Posted: Monday, November 01, 2004

 

  Photo by Joseph Robertia Eric Kempf's skeleton costume didn't interfere with his ability to solve the Monster Mash crossword puzzle at The Monster Factory at Kenai Community Library on Sunday, but his mother, Laurie Kempf, was there just in case.

Photo by Joseph Robertia

Eric Kempf's skeleton costume didn't interfere with his ability to solve the Monster Mash crossword puzzle at The Monster Factory at Kenai Community Library on Sunday, but his mother, Laurie Kempf, was there just in case.

Lions and tigers and bogeymen, oh my!

Not exactly how the childhood rhyme goes, but it much more appropriately describes the scene at The Monster Factory that took place at Kenai Community Library on Sunday afternoon.

The library hosted the fun-filled family event for the second year in a row to offer educational alternatives to area youths.

"Last year was the first year we did it and it was overwhelmingly received, so we thought we would do it again this year," said Corey Hall, youth services librarian, who was herself dress up as a mad scientist.

"It's something the whole family can participate in, it gives them something to talk with each other about later, and it gives them memories that will last for life," she said.

"It also promotes coming to the library and reading," Hall added.

This year's event featured a monster-themed family story time, in which Hall used a Powerpoint presentation filled with pictures and words everyone could follow along with to present the book "Frank Was A Monster Who Wanted To Dance."

In it, Frank, the book's main character, dances so hard his brains and one eye fall out and his head ultimately falls off.

"I liked it," said Lane Beauchamp of Kenai, who brought her daughter. "I wasn't familiar with the series, but I thought it was funny.
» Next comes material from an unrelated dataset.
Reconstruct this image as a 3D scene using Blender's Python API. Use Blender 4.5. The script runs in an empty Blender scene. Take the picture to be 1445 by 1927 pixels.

It fit the holiday theme."

In addition to the story, there also were numerous crafts and puzzles available for children, including a monster mash crossword puzzle featuring holiday-themed multisyllable words for young readers, such as hobgoblin, phantasm and poltergeist.

"I like that the kids can come and do educational things," said Tami Mead of Soldotna, in attendance with two of her grandchildren.

"I wanted to do something fun other than just taking him out for candy," Jacki Michels of Soldotna said in regard to her 6-year-old son, Patrick.

"I also wanted to teach him that the library is about more than just books. There's crafts, learning, reading that can be fun," Michels added.

The Monster Factory wound down with the cutting of a large cake that featured a child-sized Frankenstein whose body parts were falling off, much like Frank the dancing monster in the story.

"The cake is good, especially the icing," young Jamie Yerkes of Nikiski said as she used her spoon to scrape off great globs of the green confection.

Nearly all the children took home prizes from the event, including a jar of candy made to look like eyeballs, small spring-loaded monster toys and a stuffed pumpkin bigger than the little boy who won it.

Many parents thanked Hall for her efforts in putting on the event, and one little boy even when out of his way to complement her on her performance.

"You were a really good scientist," said Raleigh Van Natta of Kenai.

High praise coming from a pirate of the high seas, which is what the boy was portraying for the day.